Wednesday, July 21, 2010

Movie Review: Inception

As an English major and an appreciator of good stories, it's been hard to keep myself positive about finding good stories in today's age of 3D gimmicks and reality TV. I'm a child of the 90's, I grew up watching shows like Batman: the Animated Series, Animaniacs, and Pinky and the Brain: animated series with sophisticated stories and great action that kept kids entertained and adults interested. I moved on to anime and found series like Cowboy Bebop and Ghost in the Shell which provided equally sophisticated stories. Years of this and what do we have now? American Idol, Seltzer and Friedberg, and Michael Bay.

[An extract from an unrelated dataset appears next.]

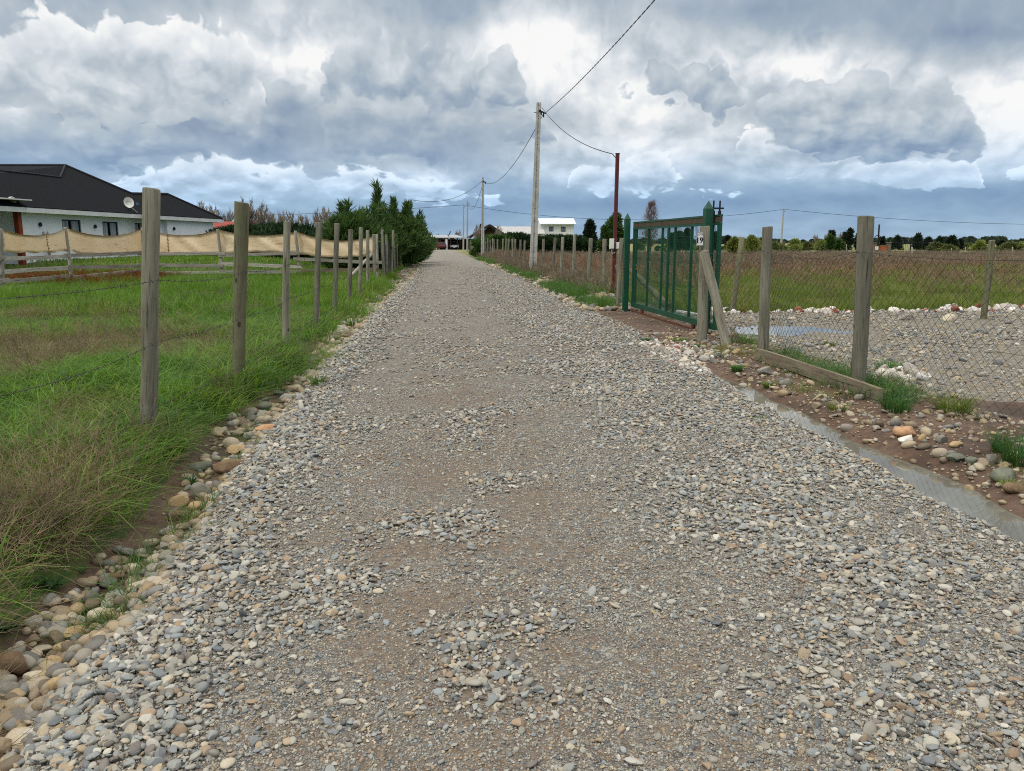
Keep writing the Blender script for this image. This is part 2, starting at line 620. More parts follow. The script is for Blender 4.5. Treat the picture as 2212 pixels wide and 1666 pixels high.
def hz(x, y):
    """ground height"""
    x, y = np.asarray(x, dtype=np.float64), np.asarray(y, dtype=np.float64)
    z = np.zeros(np.broadcast(x, y).shape)
    rl, gl, rr = ROAD_L(y), GRASS_L(y), ROAD_R(y)
    # stony gutter left of the road, then the grass bank
    near = 1 - sstep(y, 55, 90)
    gut = sstep(x, gl - 0.25, gl + 0.2) * (1 - sstep(x, rl - 0.35, rl + 0.15))
    z = z - 0.11 * gut * near
    z = z + 0.11 * (1 - sstep(x, gl - 0.42, gl - 0.10)) * near
    # water ditch right of the road (ends a little before the gate), bank behind it
    dn = 1 - sstep(y, 8.6, 9.6)
    wr = WATER_R(np.clip(y, 0, 9.3)) + 0.16 * (fbm(y * 2.4, x * 0 + 5.5, 13, 3) - 0.5)
    rr = rr + 0.14 * (fbm(y * 3.1, x * 0 + 2.5, 14, 3) - 0.5)
    ditch = sstep(x, rr - 0.12, rr + 0.16) * (1 - sstep(x, wr - 0.19, wr + 0.25))
    z = z - 0.20 * ditch * dn
    z = z + 0.05 * sstep(x, rr + 0.5, rr + 1.2) * (1 - sstep(y, 11, 14)) * (1 - sstep(x, 4.4, 5.2))
    # verge beyond the gate is a little higher than the road
    z = z + 0.10 * sstep(y, 18, 20) * sstep(x, rr + 0.2, rr + 1.2) * (1 - sstep(y, 120, 160))
    # the house on the left stands on raised ground
    z = z + 0.55 * sstep(y, 33, 38) * (1 - sstep(x, -9, -5)) * (1 - sstep(y, 110, 160))
    # small unevenness
    rough = 0.035 * (fbm(x * 1.7, y * 1.7, 3, 4) - 0.5)
    z = z + rough * np.where((x > rl) & (x < rr), 0.35, 1.0)
    # land dips and swells very slightly far away
    return z


def hzf(x, y):
    return float(hz(np.array([x]), np.array([y]))[0])


def G(vx, vy):
    """ground point seen at a picture position"""
    z = 0.0
    for _ in range(6):
        p = flat(vx, vy, z)
        z = hzf(p.x, p.y)
    return Vector((p.x, p.y, z))


def at_y(vx, vy, y):
    """point at road distance y on a sight line"""
    d = ray(vx, vy)
    t = y / d.y
    return Vector((d.x * t, y, CAM_H + d.z * t))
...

It's enough to make me cry sometimes....

...until I saw The Dark Knight, and I regained faith.

Christopher Nolan has proved to be a consistently good director in the field of Speculative fiction (AKA comic book films and Sci Fi) and his latest work Inception was his baby: his pet project for ten years. Those ten years have delivered. This is without a doubt the best original film of the year and the decade so far. A film that combines a deep, think-heavy story with literally lucid and visceral action that tops The Matrix as a cyberpunk film.

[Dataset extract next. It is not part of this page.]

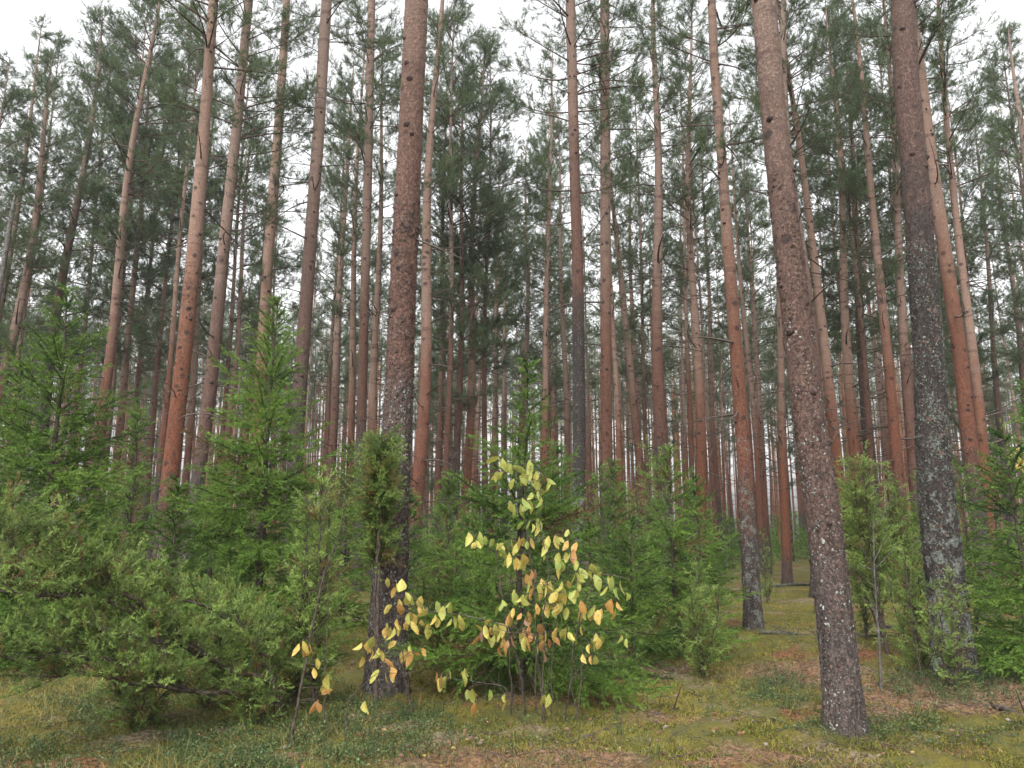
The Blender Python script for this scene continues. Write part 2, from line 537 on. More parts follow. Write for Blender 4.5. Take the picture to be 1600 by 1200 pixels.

The film is set in not-to-distant future where specialized heist teams called Extractors can intercept a mark's dream and steal valuable information from their subconscious. Di Caprio plays Dom Cobb: an extraction master on the run and dodging extradition from the states by hopping between Japan, France, and Australia. A Japanese corporation owner, Mr. Saito ( Ken Wantanabe) approaches him with an offer: plant an idea into his competitor's subconscious and he will make it possible that all US charges will be dropped against him. Desperate to see his children again, Cobb assembles a crack team, each with their own role: Cobb as the extractor, Arthur (Joseph-Gordon Levitt) as the point man, Ariadne (Ellen Paige) as the Architect (I see what you did there, Nolan...) Eames (Tom Hardy) as the Forger, and Yusef (Dileep Rao) as the chemist. Sabaauging their efforts is Cobb's own subconscious guilt over the death of his wife Mal (Marion Cotillard) which manifests itself regularly to sabotage his efforts. How are they going to pull the plant? By creating a dream within a dream within a dream: 3 levels of dreams! Reality is relative and perception is warped in its more promoted scenes in the trailers.

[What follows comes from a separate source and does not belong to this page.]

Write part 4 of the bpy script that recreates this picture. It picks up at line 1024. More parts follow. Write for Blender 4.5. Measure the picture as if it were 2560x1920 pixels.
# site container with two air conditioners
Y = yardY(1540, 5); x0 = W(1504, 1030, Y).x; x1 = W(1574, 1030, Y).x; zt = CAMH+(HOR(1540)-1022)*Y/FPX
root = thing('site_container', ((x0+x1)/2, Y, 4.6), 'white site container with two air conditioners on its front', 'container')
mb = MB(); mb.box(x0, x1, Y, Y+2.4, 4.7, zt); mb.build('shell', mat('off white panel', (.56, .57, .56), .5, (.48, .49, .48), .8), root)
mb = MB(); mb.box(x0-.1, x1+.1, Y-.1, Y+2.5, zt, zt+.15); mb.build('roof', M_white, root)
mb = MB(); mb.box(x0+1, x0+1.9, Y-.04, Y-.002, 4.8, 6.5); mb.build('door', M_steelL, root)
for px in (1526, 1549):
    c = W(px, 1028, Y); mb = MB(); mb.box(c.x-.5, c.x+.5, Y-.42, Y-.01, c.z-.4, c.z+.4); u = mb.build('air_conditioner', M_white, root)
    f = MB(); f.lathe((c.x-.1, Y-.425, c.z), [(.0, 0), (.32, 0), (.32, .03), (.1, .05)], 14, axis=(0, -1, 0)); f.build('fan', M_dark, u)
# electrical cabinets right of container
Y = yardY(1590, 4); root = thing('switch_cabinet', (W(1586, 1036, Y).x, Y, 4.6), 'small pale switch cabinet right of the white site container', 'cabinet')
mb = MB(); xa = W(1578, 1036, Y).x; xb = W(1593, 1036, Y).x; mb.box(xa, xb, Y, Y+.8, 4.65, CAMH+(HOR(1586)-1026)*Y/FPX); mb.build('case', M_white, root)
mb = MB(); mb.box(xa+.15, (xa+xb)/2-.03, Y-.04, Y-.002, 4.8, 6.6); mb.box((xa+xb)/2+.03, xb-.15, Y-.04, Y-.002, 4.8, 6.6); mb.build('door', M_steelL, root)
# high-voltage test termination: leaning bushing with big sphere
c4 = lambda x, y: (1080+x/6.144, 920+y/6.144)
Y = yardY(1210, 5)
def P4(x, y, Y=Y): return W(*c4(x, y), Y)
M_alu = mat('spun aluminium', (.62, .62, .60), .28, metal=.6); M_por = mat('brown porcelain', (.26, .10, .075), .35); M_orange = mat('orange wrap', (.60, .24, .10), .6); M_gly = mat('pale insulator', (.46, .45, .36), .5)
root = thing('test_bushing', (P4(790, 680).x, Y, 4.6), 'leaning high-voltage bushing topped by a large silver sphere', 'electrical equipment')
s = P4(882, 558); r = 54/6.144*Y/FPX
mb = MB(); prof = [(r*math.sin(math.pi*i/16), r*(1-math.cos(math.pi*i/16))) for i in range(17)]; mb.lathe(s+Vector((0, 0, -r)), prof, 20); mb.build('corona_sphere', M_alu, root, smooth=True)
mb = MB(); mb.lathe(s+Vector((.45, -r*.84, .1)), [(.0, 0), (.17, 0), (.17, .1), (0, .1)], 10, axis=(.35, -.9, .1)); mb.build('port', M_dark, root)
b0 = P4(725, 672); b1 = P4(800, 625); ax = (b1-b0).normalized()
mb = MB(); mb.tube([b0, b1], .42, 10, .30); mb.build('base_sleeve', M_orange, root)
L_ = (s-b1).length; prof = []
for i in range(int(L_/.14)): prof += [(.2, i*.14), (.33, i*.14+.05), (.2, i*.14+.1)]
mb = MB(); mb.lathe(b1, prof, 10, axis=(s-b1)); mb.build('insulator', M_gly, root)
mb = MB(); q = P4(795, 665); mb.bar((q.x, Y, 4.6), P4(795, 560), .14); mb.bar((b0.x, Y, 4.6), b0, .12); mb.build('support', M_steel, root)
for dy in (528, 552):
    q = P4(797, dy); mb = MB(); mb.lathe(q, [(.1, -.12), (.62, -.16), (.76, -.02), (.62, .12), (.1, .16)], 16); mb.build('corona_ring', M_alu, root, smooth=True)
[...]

The effects are so visceral because real world factors actively alters the subconscious: if the body is off balance the physics are off balance, and yes, they do establish that if you die in a dream you wake up. I haven't seen a film with such ambition and grandeur since Nolan's previous film The Dark Knight which was a morality tale writ large. Inception is an old-school Noir heist film twenty minutes into the future as crafty subconscious safe crackers. As a speculative film, the implications are terrifying: how do you defend something you have little to no control over? The question of their own sanities also come into play with Cobb's own deep-seated guilt issues actively sabotaging his efforts. It's a grand cyberpunk heist film served straight, no frills and I loved every minute of it.

Film experts and critics have been asking if this film is too deep for the average filmgoer: well, yeah! Did anybody understand The Matrix the first time around? No! But if you set off enough fireworks it'll keep audiences busy enough to where they won't get confused. Don't see it to understand it the first time through: see it to have fun and to see how far a film can go with the right imagination. Christopher Nolan is without a doubt the Stephen Spielberg of our generation: no other director has delivered so much visceral consistency in years, and I salute him for reaffirming my faith that good stories do have a place in Hollywood today.

Final Rating: A. Go see it right now. Support the efforts of a true visionary and show Hollywood and the rest of their ilk that we do want originality and good stories in our media. This is Ghost in the Shell meets James Bond and Nolan pulls it off as epic as it sounds.